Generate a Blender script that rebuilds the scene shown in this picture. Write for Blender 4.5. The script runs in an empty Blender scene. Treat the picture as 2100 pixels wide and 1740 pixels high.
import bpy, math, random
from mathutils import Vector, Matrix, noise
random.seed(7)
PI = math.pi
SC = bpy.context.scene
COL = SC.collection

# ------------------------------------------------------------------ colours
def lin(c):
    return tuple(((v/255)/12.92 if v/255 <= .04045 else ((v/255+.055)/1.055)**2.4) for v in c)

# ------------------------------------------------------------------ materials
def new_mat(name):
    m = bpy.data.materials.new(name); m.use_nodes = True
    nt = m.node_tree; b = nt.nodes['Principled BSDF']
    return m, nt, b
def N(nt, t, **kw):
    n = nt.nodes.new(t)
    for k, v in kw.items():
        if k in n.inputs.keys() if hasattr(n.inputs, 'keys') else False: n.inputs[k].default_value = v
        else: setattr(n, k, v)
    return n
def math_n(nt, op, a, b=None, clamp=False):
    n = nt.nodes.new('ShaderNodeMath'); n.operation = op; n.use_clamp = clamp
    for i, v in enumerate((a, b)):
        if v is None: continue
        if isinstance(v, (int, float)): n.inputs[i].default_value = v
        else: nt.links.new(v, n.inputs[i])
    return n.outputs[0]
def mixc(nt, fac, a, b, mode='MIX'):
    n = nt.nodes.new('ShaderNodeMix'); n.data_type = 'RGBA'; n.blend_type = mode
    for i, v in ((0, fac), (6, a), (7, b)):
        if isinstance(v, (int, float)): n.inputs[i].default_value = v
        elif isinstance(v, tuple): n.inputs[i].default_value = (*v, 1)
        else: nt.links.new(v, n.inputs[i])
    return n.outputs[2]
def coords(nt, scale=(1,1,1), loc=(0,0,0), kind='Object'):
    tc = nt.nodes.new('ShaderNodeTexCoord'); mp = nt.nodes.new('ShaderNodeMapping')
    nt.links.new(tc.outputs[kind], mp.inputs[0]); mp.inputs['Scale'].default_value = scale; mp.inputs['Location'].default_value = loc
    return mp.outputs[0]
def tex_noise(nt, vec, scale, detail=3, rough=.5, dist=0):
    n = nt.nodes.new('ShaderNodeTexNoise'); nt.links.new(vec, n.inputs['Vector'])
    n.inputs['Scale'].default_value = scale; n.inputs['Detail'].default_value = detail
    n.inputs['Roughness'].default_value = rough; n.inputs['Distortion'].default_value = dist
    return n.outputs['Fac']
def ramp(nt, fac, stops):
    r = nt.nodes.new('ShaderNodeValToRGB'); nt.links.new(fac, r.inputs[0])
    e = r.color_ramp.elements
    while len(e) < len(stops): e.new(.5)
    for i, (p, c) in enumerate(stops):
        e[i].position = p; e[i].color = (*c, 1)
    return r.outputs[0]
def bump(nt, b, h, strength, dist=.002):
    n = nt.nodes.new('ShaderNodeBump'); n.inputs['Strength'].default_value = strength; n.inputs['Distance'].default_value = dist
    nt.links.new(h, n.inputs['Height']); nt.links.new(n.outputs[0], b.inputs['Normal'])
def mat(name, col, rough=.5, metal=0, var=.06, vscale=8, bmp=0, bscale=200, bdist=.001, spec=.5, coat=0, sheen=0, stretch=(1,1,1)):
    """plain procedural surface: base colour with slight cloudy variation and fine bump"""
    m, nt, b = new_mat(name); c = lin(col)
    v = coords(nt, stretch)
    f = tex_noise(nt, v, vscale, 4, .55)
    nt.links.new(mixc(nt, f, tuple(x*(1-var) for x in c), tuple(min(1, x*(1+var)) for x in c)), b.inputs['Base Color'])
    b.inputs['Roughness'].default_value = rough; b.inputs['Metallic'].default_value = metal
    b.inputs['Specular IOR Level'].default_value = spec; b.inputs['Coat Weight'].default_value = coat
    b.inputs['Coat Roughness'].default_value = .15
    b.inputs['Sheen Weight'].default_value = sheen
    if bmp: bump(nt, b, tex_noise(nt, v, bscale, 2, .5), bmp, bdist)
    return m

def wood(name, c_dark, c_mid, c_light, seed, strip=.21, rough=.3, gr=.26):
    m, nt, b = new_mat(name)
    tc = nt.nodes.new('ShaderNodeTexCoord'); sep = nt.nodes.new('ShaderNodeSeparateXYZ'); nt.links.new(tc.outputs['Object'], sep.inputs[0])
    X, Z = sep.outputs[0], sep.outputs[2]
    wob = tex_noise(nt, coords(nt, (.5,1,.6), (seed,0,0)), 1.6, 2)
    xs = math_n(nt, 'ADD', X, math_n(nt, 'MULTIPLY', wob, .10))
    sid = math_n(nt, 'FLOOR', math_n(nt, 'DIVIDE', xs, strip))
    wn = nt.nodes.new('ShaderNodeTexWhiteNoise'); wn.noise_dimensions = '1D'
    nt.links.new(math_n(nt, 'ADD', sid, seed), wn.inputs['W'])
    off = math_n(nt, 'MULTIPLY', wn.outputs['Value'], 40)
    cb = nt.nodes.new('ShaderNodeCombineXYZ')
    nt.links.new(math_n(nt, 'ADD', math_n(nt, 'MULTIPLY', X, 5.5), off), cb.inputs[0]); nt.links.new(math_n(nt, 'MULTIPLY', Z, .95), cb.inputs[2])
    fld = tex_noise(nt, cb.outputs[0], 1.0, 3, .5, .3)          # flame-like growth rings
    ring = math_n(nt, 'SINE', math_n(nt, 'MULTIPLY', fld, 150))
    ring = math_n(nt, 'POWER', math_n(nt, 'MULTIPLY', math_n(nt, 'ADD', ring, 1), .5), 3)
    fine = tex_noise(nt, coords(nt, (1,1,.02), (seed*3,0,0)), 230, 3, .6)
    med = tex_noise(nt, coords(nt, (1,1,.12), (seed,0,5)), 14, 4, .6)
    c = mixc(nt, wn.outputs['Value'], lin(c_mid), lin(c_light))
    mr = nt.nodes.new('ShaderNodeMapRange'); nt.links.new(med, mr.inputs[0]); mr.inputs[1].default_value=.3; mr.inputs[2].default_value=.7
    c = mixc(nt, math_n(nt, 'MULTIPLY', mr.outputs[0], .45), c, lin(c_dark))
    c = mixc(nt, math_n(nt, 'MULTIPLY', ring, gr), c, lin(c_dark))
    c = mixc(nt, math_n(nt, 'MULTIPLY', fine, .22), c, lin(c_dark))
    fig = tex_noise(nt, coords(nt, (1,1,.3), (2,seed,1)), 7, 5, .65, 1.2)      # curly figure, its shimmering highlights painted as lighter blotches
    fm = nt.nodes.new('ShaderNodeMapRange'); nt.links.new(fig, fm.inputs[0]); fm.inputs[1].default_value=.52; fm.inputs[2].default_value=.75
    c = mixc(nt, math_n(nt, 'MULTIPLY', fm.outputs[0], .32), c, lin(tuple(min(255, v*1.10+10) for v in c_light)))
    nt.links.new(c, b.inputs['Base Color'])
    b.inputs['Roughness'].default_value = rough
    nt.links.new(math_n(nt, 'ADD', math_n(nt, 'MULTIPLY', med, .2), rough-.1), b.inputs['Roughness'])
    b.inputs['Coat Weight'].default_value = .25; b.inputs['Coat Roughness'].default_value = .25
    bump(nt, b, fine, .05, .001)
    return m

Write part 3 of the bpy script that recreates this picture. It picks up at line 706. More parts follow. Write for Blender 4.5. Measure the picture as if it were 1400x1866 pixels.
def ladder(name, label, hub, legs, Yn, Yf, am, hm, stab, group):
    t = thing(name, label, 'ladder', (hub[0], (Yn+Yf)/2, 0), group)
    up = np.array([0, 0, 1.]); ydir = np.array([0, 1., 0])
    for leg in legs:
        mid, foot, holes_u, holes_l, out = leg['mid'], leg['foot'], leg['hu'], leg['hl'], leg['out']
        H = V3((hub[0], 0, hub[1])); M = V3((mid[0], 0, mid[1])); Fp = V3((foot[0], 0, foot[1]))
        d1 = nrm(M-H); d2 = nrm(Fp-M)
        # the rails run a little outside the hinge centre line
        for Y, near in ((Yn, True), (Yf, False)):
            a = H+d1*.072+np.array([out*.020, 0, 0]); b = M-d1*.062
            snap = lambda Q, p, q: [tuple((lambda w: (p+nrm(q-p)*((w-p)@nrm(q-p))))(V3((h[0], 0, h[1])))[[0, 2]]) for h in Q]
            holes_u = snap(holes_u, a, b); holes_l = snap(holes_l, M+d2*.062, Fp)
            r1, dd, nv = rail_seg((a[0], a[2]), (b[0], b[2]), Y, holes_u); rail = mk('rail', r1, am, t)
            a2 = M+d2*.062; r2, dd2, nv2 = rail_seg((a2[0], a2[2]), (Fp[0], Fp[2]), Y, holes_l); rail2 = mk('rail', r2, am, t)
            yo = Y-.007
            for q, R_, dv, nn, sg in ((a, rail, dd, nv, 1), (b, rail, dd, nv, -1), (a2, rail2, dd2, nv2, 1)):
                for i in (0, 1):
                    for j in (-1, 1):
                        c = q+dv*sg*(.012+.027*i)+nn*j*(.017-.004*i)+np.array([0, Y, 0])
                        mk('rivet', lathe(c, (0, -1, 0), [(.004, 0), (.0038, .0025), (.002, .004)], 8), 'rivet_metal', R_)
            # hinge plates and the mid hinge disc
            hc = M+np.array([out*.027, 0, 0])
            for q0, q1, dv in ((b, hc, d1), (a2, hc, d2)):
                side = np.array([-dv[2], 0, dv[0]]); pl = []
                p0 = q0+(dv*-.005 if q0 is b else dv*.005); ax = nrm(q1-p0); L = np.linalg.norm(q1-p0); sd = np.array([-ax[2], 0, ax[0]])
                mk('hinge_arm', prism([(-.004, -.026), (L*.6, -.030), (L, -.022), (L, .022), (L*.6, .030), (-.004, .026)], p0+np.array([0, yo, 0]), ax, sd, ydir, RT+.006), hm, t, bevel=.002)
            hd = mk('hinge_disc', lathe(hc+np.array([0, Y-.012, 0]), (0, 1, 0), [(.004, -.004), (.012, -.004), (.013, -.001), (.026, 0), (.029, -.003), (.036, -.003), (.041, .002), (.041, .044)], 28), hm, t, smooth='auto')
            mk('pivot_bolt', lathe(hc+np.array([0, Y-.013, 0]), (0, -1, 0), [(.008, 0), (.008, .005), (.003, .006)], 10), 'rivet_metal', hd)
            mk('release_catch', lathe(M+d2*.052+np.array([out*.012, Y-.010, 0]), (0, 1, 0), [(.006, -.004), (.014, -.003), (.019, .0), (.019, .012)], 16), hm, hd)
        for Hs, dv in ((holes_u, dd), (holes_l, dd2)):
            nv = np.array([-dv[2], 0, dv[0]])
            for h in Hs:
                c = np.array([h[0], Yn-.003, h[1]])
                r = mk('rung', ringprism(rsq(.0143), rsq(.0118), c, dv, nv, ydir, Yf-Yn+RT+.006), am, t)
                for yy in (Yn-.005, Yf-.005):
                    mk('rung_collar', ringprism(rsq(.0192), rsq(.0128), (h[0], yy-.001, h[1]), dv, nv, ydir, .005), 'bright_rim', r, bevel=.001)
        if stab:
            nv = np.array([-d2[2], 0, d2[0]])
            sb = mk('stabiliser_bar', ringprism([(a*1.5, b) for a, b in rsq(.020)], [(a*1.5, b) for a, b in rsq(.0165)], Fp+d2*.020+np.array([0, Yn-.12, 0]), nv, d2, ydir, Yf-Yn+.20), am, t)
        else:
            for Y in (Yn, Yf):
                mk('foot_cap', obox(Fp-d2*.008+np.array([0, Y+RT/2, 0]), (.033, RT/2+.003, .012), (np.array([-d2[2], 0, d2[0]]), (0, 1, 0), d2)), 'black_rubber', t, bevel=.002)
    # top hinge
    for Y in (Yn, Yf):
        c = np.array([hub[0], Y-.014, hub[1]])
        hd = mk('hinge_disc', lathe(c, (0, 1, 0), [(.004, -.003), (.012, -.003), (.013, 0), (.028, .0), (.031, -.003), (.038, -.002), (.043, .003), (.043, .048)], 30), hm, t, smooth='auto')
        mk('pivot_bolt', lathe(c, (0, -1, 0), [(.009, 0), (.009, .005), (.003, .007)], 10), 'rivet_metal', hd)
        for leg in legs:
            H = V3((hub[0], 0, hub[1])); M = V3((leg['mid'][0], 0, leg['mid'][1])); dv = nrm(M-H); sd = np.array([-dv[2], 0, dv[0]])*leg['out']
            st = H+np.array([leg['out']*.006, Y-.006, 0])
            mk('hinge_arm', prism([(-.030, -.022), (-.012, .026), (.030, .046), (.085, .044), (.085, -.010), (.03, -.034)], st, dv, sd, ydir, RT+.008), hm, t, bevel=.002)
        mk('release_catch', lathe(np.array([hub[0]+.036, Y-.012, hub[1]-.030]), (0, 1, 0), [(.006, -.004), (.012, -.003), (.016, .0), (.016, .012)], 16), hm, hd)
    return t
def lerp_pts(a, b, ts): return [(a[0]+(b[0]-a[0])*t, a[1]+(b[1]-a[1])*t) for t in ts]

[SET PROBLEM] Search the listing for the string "scene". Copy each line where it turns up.

[EXERCISE RESPONSE]
Generate a Blender script that rebuilds the scene shown in this picture. Write for Blender 4.5. The script runs in an empty Blender scene. Treat the picture as 2100 pixels wide and 1740 pixels high.
SC = bpy.context.scene